• The shortest distance between two points is a closed mouth.

    Meetings are one of the constants of my working life. Yesterday we had a meeting about a meeting (it wasn’t my idea). I think I’ve done a good deal of personal growth in the last year or so, and I think I owe it all to these meetings at work. It used to be that I felt compelled to voice my opinion in these meetings, regardless of whether the ongoing discussion was pertinent to the purpose of the gathering. Acting purely out of self interest, I’ve begun to pick my moments. I find myself holding my tongue when folks start debating a side issue. This strict policy of non-intervention has worked for me thus far. Eventually, the conversation gets back on the right track and I get back on the train, without having spent my reserves on a senseless debate. An example comes to us courtesy of last month’s “process meeting”. Everyone decided to debate the merits of the coverage schedule for seeing walk-in inquiries at our office. No one in the room was responsible for the decision. No one in the room had any input on the decision. No one in the room could change the decision. It was just thirty minutes spent debating the wrong people. If a special interest wants the US Congress to pass a certain bill, they lobby a congressman, not their local sheriff.

    I stayed on the sidelines. I’m a better man for it.


  • But seriously.

    Here’s another great question facing humanity in the 21st century… how often should we eat? Is it better to pig out at breakfast and lunch, then moderate you dinner; or, is it better to eat a whole bunch of little meals – aka: nibbling. Does it make any difference? What if you can’t stand going that long between meals? If I eat breakfast before I leave for work, I’m starving at 9 a.m. I can’t even get a Big Mac a 9 a.m. What is that you’re saying, my problem isn’t how often I eat, so much as how often I eat Big Macs? Point well taken.

    There’s a little baggy of colored gold fish with my name on it. Excuse me.


  • Twin mistresses of Cheryl’s psyche.

    One day Cheryl will read this entry and get angry. There are several, sure fire means of procuring an invitation to sleep on our old bed in the spare room (I knew it was a good idea to keep a spare, king sized bed). This entry may well become an example of one.

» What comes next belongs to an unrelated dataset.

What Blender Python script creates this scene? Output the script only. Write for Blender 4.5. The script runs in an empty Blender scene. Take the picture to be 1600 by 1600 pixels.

    Somewhere, there is a fine line between good old fashioned cleanliness, and obsession/compulsion. Poor Cheryl is nowhere near that line. She suffers from something that has been passed down from her father’s side of the family: the need to clean. Victims of this rare, inherited condition are some of the cleanest people on the planet. They have a kind of sixth sense. Seemingly from miles away, they can sense the moment foreign substances soil any exposed surface in their homes. It is a sight to behold. Cheryl will sometimes wake from a dead sleep, swoop into the family room with paper towels in hand like some kind of crazed Mrs. Clean, and sweep the crumbs from the lap of our unsuspecting daughter.

    One day there will be a cure. Until then she’s got me to balance her out; the yin to her yang, the laissez- faire to her policy of strict intervention, the slob to her Mrs. Clean. Who says you can’t use the same towel for more than two weeks anyway?

    Cheryl is reading over my shoulder. She’s getting hives just thinking about it. The smell. The germs. The mold. The mildew. Her husband.